* _What is expected_
Extract exactly the run of lines starting at the line that holds "Write the bpy" and ending at the line that holds "PI = math.pi", both included.

* _Record excerpts_

==*==

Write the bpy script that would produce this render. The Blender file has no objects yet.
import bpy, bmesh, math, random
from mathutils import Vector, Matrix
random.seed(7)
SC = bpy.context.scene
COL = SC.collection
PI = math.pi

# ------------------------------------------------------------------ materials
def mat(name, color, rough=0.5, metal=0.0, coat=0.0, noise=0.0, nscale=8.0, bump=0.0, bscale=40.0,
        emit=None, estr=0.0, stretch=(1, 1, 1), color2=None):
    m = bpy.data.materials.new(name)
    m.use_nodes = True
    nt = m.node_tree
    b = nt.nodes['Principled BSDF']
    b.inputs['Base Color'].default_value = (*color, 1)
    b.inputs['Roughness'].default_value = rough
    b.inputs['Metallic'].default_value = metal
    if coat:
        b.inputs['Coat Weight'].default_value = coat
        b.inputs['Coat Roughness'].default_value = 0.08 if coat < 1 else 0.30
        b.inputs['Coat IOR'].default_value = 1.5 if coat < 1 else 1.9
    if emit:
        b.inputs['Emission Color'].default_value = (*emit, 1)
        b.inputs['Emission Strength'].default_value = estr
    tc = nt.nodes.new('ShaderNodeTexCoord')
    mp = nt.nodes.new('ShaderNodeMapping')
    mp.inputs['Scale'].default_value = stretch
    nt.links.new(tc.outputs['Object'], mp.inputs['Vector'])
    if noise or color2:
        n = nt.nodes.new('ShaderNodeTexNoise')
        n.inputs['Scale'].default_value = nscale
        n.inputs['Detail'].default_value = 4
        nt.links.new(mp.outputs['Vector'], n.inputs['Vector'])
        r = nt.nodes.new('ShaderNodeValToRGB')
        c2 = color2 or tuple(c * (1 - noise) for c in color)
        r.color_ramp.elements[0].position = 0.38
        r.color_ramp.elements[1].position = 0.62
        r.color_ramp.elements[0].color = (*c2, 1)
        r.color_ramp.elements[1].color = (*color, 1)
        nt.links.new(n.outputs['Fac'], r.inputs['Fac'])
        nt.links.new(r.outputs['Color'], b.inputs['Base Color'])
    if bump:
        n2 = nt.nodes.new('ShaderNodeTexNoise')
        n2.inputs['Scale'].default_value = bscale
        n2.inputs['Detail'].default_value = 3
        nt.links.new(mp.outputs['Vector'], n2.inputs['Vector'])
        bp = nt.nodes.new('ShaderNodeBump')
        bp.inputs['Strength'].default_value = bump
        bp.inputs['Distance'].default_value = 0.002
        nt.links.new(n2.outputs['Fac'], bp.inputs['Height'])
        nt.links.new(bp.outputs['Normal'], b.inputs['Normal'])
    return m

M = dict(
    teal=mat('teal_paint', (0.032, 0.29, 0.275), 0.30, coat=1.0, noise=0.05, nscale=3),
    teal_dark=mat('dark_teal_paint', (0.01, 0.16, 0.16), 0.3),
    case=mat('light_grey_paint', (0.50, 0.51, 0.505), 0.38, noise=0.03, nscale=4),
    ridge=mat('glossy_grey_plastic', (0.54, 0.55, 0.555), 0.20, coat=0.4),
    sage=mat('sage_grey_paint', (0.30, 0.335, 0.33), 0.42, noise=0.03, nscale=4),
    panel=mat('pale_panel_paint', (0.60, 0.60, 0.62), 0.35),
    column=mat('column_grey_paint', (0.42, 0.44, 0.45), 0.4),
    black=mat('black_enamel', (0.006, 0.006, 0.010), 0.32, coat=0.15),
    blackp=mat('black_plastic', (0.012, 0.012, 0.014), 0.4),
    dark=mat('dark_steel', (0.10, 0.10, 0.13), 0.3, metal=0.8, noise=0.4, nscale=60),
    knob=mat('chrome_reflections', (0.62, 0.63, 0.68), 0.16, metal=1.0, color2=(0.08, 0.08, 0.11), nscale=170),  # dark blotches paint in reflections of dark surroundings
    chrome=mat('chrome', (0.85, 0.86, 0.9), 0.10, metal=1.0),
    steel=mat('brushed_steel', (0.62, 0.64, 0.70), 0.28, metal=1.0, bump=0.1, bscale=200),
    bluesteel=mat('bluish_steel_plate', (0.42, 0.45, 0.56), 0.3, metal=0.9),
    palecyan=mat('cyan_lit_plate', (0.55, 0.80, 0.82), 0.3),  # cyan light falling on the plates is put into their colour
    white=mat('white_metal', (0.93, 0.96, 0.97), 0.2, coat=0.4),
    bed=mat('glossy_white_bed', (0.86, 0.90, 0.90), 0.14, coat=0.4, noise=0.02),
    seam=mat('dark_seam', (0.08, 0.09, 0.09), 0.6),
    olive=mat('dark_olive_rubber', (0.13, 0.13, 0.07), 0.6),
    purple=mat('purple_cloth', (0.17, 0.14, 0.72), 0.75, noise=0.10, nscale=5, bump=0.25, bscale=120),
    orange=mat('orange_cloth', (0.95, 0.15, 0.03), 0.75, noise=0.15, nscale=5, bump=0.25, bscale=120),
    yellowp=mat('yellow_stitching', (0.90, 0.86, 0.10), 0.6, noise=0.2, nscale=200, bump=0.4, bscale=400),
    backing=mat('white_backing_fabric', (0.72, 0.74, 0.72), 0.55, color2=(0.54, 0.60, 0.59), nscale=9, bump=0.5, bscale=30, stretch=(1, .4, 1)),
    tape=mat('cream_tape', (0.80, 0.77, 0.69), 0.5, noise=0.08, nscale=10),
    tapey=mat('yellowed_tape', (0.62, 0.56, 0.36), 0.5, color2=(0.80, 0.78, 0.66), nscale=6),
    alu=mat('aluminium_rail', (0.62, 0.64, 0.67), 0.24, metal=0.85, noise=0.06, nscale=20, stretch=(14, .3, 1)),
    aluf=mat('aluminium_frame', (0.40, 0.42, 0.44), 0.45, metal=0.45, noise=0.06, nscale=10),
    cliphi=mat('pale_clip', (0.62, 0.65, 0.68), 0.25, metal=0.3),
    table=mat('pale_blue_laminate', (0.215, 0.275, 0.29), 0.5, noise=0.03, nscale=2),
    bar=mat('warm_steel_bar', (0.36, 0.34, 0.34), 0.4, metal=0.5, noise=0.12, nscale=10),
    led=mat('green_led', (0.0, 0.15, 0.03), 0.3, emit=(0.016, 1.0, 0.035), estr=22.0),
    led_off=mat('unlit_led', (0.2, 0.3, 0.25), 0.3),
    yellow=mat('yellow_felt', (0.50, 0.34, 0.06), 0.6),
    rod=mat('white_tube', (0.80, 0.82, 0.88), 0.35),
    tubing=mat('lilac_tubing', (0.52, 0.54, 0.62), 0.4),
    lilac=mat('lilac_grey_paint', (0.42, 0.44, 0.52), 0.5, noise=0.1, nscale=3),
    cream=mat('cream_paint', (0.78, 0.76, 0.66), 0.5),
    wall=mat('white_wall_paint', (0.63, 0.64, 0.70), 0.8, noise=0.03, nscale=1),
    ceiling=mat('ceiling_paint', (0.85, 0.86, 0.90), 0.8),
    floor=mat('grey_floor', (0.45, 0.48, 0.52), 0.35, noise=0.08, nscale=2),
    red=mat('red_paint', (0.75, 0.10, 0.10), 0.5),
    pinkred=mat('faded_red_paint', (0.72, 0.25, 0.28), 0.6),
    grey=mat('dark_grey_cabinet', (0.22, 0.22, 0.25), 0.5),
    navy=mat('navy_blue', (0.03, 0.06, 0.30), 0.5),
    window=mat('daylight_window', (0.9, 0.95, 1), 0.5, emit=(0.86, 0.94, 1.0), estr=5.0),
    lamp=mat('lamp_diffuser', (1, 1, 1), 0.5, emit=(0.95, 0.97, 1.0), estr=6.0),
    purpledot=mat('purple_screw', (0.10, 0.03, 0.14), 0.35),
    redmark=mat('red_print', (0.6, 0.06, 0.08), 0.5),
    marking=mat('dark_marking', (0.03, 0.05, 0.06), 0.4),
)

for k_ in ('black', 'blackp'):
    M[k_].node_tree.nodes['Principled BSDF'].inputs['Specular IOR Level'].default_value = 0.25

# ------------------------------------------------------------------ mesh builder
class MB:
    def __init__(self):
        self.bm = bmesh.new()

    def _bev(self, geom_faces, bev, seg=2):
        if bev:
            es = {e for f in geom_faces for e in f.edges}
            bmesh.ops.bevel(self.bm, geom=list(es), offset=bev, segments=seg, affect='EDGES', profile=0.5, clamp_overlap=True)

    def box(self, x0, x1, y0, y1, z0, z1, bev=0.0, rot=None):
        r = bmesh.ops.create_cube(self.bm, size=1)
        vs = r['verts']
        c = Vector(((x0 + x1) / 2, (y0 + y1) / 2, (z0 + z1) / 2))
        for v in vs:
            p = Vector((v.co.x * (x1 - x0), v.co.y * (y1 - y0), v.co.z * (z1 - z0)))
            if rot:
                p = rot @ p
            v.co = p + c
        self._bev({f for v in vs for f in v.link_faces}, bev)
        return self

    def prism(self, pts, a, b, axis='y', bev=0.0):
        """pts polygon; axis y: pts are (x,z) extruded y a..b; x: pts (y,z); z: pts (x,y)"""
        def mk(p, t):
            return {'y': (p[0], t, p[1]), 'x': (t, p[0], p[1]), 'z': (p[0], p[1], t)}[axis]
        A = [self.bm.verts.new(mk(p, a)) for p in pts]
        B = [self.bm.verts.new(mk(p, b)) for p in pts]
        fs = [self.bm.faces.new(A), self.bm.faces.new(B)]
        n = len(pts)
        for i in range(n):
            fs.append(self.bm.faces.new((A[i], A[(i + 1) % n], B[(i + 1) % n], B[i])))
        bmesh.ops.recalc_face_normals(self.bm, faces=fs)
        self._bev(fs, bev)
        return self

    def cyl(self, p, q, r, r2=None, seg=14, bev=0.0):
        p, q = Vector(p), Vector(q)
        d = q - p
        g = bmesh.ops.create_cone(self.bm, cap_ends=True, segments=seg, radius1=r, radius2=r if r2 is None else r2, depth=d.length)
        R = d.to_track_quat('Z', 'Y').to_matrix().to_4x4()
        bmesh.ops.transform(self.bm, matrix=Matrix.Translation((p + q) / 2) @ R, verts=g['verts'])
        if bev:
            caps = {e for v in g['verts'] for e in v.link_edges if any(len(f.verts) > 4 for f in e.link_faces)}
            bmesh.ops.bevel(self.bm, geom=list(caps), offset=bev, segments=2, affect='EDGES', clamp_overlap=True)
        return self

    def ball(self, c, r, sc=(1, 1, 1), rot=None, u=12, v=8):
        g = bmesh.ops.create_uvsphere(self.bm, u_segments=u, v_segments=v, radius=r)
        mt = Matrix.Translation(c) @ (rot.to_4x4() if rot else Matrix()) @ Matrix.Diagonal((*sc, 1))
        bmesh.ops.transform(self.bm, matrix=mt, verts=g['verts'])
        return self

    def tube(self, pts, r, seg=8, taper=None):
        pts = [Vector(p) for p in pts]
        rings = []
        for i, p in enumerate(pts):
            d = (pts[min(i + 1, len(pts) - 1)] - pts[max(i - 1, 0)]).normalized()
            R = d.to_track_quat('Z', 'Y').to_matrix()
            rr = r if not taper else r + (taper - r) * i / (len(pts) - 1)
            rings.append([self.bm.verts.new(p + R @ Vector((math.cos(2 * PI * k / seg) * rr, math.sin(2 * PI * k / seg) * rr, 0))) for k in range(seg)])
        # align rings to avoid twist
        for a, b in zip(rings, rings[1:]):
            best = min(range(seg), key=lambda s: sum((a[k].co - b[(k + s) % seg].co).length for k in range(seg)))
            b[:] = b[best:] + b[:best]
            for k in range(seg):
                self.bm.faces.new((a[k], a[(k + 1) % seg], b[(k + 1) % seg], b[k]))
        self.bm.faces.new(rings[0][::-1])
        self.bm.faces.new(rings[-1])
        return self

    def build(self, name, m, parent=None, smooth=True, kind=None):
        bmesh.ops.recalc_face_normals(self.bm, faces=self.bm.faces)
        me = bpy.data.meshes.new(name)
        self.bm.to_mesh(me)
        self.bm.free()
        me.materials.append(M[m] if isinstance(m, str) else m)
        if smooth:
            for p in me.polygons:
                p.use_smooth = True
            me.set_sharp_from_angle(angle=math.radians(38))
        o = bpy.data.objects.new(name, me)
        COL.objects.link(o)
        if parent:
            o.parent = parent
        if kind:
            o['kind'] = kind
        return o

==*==

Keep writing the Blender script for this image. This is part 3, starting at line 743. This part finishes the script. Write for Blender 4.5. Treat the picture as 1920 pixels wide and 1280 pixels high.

==*==

* _Final answer_
Write the bpy script that would produce this render. The Blender file has no objects yet.
import bpy, bmesh, math, random
from mathutils import Vector, Matrix
random.seed(7)
SC = bpy.context.scene
COL = SC.collection
PI = math.pi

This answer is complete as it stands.